[A fanciful and fake etymology from my series Devil’s Derivations: Etymologies from Hell (found here: https://paulwhitberg.wordpress.com/fun-with-etymology-devils-derivations/)]
“Bargain”
Although no longer used as a compound, “bargain” was originally formed in the early 1700s by combining “bar” and “gain”. While the meaning of “gain” is clear, the relevant sense of “bar” is less certain. Two prominent theories disagree about the correct meaning of “bar”: one theory suggests that “bar” refers here to the legal term associated with lawyers (or “barristers”), while the other theory asserts that the relevant “bar” is the one at which alcohol is served.
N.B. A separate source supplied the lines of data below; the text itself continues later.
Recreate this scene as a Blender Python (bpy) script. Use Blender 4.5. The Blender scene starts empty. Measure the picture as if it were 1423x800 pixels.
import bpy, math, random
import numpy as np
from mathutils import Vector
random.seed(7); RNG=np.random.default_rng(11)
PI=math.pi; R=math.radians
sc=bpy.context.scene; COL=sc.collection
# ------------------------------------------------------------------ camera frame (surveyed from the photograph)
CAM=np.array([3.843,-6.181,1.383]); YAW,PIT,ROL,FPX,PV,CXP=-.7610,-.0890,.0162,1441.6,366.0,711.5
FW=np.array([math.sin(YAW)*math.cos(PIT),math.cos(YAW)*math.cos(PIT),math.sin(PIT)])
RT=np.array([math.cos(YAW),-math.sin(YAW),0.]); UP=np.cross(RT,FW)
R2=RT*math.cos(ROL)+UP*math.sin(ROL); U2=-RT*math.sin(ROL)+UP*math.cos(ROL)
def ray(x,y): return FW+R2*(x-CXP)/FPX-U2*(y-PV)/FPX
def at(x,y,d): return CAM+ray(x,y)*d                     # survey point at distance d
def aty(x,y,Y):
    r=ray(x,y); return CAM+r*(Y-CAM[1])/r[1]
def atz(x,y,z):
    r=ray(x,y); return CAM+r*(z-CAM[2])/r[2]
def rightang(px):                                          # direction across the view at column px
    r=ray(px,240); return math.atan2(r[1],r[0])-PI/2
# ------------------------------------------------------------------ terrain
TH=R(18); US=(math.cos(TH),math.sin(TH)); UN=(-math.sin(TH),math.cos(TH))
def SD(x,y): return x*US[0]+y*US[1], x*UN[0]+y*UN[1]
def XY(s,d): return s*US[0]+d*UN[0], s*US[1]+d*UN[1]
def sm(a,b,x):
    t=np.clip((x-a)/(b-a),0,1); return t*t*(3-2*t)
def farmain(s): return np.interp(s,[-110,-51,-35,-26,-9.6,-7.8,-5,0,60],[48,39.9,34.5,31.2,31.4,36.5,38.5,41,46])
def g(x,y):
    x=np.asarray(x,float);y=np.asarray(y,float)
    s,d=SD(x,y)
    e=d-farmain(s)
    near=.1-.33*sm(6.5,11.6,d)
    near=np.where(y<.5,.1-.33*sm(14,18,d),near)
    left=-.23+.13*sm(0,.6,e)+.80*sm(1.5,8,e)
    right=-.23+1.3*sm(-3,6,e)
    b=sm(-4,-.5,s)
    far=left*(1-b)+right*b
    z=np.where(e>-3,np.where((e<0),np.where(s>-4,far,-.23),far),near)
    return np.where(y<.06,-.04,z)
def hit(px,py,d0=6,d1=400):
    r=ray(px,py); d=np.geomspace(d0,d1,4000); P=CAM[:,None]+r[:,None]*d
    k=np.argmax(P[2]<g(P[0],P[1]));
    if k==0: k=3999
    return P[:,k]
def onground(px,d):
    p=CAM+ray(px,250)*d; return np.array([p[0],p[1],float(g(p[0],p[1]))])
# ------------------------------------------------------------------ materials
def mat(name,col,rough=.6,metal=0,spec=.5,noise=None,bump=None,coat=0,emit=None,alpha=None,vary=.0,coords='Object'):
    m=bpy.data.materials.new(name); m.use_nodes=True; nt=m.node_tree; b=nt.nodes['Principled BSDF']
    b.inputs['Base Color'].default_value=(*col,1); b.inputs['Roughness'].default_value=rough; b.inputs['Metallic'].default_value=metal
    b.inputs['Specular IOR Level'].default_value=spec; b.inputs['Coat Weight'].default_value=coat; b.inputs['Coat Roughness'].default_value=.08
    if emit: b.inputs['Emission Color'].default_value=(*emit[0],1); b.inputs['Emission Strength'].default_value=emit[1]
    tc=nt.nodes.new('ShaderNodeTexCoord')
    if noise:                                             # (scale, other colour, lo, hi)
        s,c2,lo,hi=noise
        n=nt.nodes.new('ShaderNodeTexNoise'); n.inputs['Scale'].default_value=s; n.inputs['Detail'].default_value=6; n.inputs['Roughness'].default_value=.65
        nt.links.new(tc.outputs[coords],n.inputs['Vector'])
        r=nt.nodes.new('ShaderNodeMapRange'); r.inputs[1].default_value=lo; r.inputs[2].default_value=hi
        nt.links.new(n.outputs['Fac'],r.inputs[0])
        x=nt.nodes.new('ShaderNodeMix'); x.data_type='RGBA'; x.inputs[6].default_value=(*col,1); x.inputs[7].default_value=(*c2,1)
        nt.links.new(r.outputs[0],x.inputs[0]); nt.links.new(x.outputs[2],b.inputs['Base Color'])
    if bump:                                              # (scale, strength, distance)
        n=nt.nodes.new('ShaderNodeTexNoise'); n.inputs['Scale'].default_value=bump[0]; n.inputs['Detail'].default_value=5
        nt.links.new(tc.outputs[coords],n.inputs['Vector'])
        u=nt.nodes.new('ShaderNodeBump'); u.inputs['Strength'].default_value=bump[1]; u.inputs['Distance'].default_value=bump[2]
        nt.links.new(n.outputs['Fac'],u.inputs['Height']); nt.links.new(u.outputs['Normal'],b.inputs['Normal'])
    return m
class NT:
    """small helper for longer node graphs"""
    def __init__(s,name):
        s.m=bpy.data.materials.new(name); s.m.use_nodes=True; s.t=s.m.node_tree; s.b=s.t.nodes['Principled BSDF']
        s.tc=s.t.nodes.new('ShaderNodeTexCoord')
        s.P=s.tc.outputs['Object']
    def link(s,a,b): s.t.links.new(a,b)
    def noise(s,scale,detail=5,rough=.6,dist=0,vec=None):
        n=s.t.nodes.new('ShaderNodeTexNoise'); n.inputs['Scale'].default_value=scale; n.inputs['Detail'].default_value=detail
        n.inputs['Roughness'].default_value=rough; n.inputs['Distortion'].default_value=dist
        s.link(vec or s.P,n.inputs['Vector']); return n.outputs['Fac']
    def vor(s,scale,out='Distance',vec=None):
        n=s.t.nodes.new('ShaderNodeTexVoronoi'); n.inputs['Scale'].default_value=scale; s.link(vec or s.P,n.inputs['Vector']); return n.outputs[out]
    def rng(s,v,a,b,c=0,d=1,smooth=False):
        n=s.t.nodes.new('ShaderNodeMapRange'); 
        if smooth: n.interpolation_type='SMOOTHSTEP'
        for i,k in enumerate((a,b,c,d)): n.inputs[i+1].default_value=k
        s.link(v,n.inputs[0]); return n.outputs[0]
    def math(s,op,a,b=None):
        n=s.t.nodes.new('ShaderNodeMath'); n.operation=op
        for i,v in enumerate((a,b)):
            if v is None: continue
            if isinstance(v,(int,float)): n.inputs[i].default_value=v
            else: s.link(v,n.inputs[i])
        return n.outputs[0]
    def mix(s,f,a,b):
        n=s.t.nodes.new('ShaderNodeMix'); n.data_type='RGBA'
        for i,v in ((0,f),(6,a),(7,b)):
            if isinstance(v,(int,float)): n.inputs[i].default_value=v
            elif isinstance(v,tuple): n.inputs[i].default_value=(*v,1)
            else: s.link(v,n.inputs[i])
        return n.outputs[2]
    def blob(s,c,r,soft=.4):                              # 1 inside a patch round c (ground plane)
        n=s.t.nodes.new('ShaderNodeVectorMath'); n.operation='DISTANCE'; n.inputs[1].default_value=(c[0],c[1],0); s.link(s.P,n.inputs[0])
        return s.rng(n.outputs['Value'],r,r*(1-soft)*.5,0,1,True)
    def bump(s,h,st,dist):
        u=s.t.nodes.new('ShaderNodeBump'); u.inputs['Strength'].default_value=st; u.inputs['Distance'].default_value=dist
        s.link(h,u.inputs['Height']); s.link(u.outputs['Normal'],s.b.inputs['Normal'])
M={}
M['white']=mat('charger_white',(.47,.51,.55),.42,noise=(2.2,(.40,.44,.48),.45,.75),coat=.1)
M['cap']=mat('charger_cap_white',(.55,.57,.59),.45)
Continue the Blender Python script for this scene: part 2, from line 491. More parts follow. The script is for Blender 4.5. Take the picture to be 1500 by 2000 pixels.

Both theories agree that “bargain” referred originally to an agreement disadvantageous to a swindled party and that “bargain” gradually shifted in denotation and connotation from the negative “that which is unjustly obtained at a reduced price” to the more positive “that which is obtained at a reduced price”. The “Legalists”, as they call themselves, argue that “bargain” originally referred to the type of deals sly lawyers managed to obtain for clients. If a clever person swindled someone else, people would say that the beneficiary had gained the sort of deal usually obtained only by “the bar”—a shortened form of “members of the bar”, i.e. lawyers. “Alcoholics,” on the other hand, insist that “bargain” was the sort of “gain” a person might obtain from someone who had been drinking heavily at a “bar;” the Alkies—as many know the group—has found evidence that con artists would pace their drinking carefully to remain more or less sober while befriending drunken people at bars. The con artists would then convince these drunken people to sell or exchange valuables at low prices and coax the intoxicated dupes into making imprudent bets and investments. A successful con would often brag that he or she had walked away with a “bar gain”—i.e. the type of gain one was mostly likely to obtain at a bar.*
*Regardless of the term’s origins, the Alkies’ explanation is the one that most early moderns accepted. Supporting the Alkies’ claims is a well-known example from Anaximander Snope’s An Essay on Witticism:
When fellows get themselves a little drunk,
Transactions smelling foul as any skunk
Obtain with ease their signed and sealed consent
[A fact for which they later will repent]—
…For, while the lads are drinking to my health,
I’m busily depriving them of wealth.
The morning after, dupes will blame their stars,
And I will count the gain I got from bars.